If you live opposite the vacant site in Northumberland that was supposed to become the Britishvolt ‘gigafactory’ pumping out batteries for the electric car industry, or near the Vestas wind turbine plant on the Isle of Wight where half the 600 workers have been told they face redundancy, you might just struggle to believe that Britain is in the midst of a net zero jobs boom.
Yet that is the striking claim that is being made by CBI Economics and the Energy and Climate Intelligence Unit (ECIU).
The net zero sector, it says, grew by 10.1 per cent last year, added £83.1 billion in gross value added (GVA) and accounted for 951,000 full-time jobs – an additional 125,700 created in the past three years.
This is, needless to say, what Ed Miliband wants us to believe. He has responded to the report by saying: ‘These numbers speak for themselves. Net zero is essential to growth, and money in working people’s pockets.’
Except, of course, the numbers don’t speak for themselves. They mean very little without understanding how a ‘net zero job’ is defined. This, however, is where it becomes a little opaque. The back of the report does include an appendix on methodology, but it doesn’t quite answer the question: are these all really jobs that wouldn’t exist were it not for the government’s legally-mandated net zero target?
Among the businesses included in the survey, it says, are ‘organisations dedicated to energy management and energy infrastructure development’, ‘companies focusing on landfill management’ and ‘companies providing energy from low-carbon sources’. This would appear potentially to include any company involved in the running of the National Grid, any company running a landfill site and the entire staff of the nuclear industry. Yet all these industries would exist if we didn’t have a net zero target.
I asked the Energy and Climate Intelligence Unit for some clarity on these points. What counts and does not count as a net zero business, it told me, is defined by an algorithm developed by a company called The Data City. This, it said, ‘uses specific criteria to determine “relevance” to net zero’.
‘As a result,’ it went on, ‘we exclude businesses whose main activities are not related to net zero, which means that decarbonisation activities in traditional sectors are not captured.’ It said ‘waste incinerators or oil and gas companies would not be included’.
Yet that would still seem to allow counting the entire nuclear industry as a net zero industry, even though it has existed since the 1950s, long before climate change became an issue. It would also appear to leave open the possibility that the entire staff of National Grid might be counted.
I asked for a list of the companies which are counted as part of the net zero economy but was told: ‘We cannot provide the full list of businesses … as it is proprietary data from The Data City, which we have paid for access to.’ If they have paid for it, I don’t see why they can’t pass it on to me, but no matter. I did also contact The Data City for some clarity, but I haven’t yet received a response.
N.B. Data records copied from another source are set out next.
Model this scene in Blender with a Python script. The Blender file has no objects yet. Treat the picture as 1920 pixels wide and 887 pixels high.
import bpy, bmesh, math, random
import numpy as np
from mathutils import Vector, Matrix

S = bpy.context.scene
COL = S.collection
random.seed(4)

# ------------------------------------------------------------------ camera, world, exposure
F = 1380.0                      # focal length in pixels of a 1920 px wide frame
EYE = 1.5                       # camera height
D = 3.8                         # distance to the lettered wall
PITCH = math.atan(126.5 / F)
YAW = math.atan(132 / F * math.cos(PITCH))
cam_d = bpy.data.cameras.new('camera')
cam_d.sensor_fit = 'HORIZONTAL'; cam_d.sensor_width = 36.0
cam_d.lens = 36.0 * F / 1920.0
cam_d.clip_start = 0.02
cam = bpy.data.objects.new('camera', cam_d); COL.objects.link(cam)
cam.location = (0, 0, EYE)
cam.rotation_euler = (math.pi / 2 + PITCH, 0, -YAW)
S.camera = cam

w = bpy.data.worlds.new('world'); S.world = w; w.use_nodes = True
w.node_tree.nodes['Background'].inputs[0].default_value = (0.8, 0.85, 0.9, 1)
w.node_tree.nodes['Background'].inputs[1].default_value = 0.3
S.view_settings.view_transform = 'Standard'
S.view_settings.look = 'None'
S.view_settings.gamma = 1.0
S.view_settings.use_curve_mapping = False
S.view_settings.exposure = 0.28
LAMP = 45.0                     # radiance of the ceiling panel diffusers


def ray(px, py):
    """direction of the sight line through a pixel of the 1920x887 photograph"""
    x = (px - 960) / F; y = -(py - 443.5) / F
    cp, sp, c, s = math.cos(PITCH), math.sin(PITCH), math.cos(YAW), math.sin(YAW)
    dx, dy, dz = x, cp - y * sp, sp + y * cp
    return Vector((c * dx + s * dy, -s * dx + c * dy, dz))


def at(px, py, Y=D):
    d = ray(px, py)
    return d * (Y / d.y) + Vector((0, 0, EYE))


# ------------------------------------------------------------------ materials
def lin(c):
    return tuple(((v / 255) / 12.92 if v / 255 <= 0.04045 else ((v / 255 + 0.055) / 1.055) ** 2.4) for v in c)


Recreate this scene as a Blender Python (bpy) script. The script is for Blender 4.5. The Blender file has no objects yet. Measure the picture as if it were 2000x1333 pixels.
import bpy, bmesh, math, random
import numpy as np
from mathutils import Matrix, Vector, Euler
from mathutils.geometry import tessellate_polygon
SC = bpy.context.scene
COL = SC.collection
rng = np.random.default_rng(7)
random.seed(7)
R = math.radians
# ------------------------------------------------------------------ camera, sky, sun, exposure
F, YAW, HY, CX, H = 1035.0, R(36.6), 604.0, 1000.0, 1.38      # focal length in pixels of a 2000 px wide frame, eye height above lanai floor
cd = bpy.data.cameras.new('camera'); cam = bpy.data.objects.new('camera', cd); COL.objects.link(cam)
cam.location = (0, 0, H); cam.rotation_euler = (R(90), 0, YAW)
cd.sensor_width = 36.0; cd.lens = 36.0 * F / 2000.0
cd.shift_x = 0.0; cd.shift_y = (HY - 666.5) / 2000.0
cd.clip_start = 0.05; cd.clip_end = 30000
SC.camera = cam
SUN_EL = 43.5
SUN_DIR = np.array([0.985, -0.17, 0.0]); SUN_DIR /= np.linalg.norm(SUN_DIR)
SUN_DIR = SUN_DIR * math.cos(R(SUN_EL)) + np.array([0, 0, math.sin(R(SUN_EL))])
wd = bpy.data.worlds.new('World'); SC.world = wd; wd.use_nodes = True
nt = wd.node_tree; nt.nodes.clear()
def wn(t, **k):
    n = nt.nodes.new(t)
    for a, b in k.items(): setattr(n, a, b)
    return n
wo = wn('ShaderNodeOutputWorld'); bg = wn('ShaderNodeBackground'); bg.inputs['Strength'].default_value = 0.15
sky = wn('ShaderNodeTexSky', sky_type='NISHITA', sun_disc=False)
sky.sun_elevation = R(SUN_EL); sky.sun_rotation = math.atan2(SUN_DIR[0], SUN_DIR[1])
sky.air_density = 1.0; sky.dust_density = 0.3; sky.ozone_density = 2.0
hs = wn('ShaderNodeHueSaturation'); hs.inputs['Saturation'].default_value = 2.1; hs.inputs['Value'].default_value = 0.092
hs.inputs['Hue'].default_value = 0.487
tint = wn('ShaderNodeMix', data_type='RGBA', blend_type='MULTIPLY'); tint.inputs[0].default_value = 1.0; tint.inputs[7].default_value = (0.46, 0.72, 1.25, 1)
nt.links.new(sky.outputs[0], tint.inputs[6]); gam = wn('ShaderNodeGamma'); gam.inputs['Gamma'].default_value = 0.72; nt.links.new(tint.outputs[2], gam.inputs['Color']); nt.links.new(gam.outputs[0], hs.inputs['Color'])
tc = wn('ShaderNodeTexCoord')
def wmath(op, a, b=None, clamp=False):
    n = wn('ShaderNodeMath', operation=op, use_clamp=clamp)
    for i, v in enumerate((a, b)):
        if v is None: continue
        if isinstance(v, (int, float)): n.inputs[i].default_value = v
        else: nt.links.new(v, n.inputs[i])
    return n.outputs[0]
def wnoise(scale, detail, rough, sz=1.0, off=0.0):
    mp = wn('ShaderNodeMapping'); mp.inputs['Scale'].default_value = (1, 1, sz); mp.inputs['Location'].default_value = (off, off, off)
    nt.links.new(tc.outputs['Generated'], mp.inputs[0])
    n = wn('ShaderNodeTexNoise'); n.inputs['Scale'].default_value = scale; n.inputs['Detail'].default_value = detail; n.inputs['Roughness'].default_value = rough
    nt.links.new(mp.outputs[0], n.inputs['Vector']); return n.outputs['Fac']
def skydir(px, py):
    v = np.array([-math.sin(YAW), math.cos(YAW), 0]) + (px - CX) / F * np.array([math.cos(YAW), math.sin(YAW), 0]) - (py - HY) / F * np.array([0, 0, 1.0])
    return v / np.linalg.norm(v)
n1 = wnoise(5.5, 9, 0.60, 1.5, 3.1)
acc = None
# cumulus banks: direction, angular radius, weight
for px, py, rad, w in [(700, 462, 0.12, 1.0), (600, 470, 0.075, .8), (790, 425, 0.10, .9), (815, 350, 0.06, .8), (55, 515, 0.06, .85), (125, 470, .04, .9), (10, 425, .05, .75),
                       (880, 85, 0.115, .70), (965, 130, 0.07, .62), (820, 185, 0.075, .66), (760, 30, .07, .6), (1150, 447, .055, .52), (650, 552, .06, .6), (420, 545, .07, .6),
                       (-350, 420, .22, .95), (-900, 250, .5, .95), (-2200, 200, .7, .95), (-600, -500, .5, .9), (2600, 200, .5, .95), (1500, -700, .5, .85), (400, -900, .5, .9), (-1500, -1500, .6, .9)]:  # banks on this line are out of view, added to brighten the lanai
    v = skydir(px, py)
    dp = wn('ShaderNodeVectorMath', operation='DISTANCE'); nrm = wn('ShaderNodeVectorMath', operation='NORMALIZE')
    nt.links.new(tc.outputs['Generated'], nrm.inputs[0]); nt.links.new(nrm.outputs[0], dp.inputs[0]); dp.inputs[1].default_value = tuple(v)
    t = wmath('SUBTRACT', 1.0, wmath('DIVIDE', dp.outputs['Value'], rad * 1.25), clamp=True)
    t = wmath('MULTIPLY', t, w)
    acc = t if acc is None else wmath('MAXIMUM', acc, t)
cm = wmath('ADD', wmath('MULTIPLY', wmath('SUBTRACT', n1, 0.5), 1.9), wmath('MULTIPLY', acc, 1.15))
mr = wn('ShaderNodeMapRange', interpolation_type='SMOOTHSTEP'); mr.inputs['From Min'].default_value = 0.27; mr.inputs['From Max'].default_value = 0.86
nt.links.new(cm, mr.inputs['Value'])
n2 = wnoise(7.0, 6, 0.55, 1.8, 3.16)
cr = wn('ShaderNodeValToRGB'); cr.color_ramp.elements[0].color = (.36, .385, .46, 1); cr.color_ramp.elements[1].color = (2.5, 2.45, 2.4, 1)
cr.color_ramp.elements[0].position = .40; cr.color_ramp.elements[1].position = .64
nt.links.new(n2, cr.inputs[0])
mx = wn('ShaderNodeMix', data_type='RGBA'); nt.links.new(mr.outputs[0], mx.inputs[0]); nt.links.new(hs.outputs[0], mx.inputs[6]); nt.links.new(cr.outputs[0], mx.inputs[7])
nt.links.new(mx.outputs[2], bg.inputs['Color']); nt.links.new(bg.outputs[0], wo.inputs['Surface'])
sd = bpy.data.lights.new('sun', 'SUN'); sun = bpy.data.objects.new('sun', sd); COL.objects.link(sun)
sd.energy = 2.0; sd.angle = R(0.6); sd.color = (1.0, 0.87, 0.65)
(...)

The figures make little sense, either, unless they are balanced against the jobs that are being lost as a result of net zero commitments. The ECIU doesn’t claim its figure to be a net figure. But we can at least tot up a few of the job losses from businesses which themselves have blamed net zero targets as being at least part of the reason for plant closures: 2,800 jobs at Port Talbot and other plants run by Tata Steel, 1,100 jobs to be lost with the closure of the Vauxhall plant in Luton, 400 jobs to be lost with the closure of the Grangemouth oil refinery. It is no compensation to these employees that, say, a local authority has created a post as ‘net zero delivery officer’ or a carbon trading company has created a few jobs in the City.
The International Renewable Energy Agency is certainly not so bullish about Britain’s green sector. The UK, it estimates, has 57,000 jobs involved directly in renewable energy, just 0.35 per cent of global jobs in the sector – in spite of Britain accounting for around 1 per cent of the global population.
China, on the other hand, accounts for 7.3 million of the 16.2 million jobs worldwide. That doesn’t exactly breed confidence in Britain’s net zero sector. By frantically trying to expand wind and solar energy to try to reach net zero, we are certainly creating jobs – but a rather large number of them appear to be in China, which is making our solar panels, wind turbines and much else besides.